'2DIE4': The First True Race Film
How the Abdala Brothers Changed the Motorsport Film Genre
We live in the golden age of automotive fiction. Glossy Hollywood productions serve us sanitized speed wrapped in dramatic orchestration, where every crash lands perfectly, every radio call delivers narrative gold, and victory tastes like champagne rather than blood, sweat, and the metallic tang of fear.
Then comes 2DIE4, arriving like a slap across cinema’s pampered face.
The Abdala Brothers—Salomão and André—committed themselves to this film in order to tell a story as it actually exists: raw, unforgiving, and utterly indifferent to our need for neat conclusions. They even sold their limited-edition Porsche 718 Spyder to finance the film.
This goes beyond filmmaking; rather, it’s an exercise in the discovery of human truth.
Authentic Obsession
While Hollywood deploys armies of technicians to manufacture drama, the Abdalas descended upon Le Mans with eight people.
The constraint became their liberation. With Christopher Nolan’s Oppenheimer lenses capturing every unscripted moment, they focused on singular truth rather than sprawling narrative convenience. No retakes. No dramatic reconstruction. Just Felipe Nasr strapping into his Porsche 963 for hours of existential reckoning.
The camera doesn’t blink. But neither does reality.
Every radio transmission crackles with genuine desperation. Every pit stop carries the weight of dreams deferred and hopes rekindled. When Nasr’s windshield wiper fails during that rain-soaked nightmare at 200 mph, you’re witnessing the precise moment when human skill confronts mechanical mortality.
The Nasr Paradox
Nasr’s story is every motorsport athlete’s story: talent interrupted by timing, passion colliding with circumstance. He represents the vast majority of professional drivers who possess championship-caliber skill but never quite caught the cosmic alignment required for immortality at the pinnacle of speed.
Yet here, in the cathedral of endurance racing, his quest becomes something larger than individual achievement. It becomes a meditation on the nature of sporting pursuit, the relentless chase of perfection within imperfect circumstances.
The Abdalas understand something their Hollywood counterparts refuse to acknowledge: motorsport’s greatest drama lies not in manufactured conflict, but in the authentic tension between human ambition and mechanical reality. Between the driver’s internal monologue and the external chaos of 200-mph combat.
The Rebellion
In our era of curated authenticity and algorithmic emotion, 2DIE4 stands as artistic rebellion. While social media feeds serve us perfectly framed moments and Netflix documentaries dress up reality in dramatic lighting, the Abdalas chose the harder path: trust the story to tell itself.
This approach demands something from viewers that contemporary media rarely requests: engagement with unvarnished truth.
When Nasr experiences setbacks, there’s no swelling orchestral score to cushion the disappointment. When mechanical failure threatens his dreams, there’s no montage to fast-forward through the agony of waiting.

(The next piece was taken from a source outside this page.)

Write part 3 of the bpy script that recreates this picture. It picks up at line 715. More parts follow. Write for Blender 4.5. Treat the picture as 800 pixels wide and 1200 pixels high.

You feel every heartbeat. Every doubt. Every desperate calculation.
The Economics of Truth-Telling
The brothers’ sale of their Porsche reveals something profound about modern content creation: authentic storytelling requires sacrifices that corporations simply won’t make. While major studios deploy $200 million budgets to manufacture synthetic emotion, two Brazilian filmmakers poured their personal passion into capturing something money can’t buy.
This production model strips away everything except essential truth. No focus groups. No market testing. No studio executives demanding manufactured drama to hit predetermined emotional beats.
Just eight humans with cameras, standing witness to one man’s pursuit of motorsport immortality.
Beyond the Big Screen
2DIE4 arrives at precisely the moment cinema needs it most. As artificial intelligence threatens to replace human creativity and social media algorithms curate our emotional experiences, authentic storytelling becomes acts of resistance.


The Abdalas have demonstrated that truth, captured honestly, possesses dramatic power that no Hollywood fabrication can match.
In 61 minutes of uncompromising visuals and a beautiful score, they’ve reminded us that the most compelling human stories don’t need embellishment. They need witnesses brave enough to let reality speak for itself.
Felipe Nasr may have been chasing a Le Mans victory, but the Abdala Brothers proved that authentic storytelling still has the power to stop us cold, make us lean forward, and remember why human stories matter in the first place.
2DIE4 runs in IMAX theaters through February. Consider it mandatory viewing for any motorsport fan.
Lali Michelsen and I loved the film so much, we’re putting it in our top, if not, THE TOP, racing film.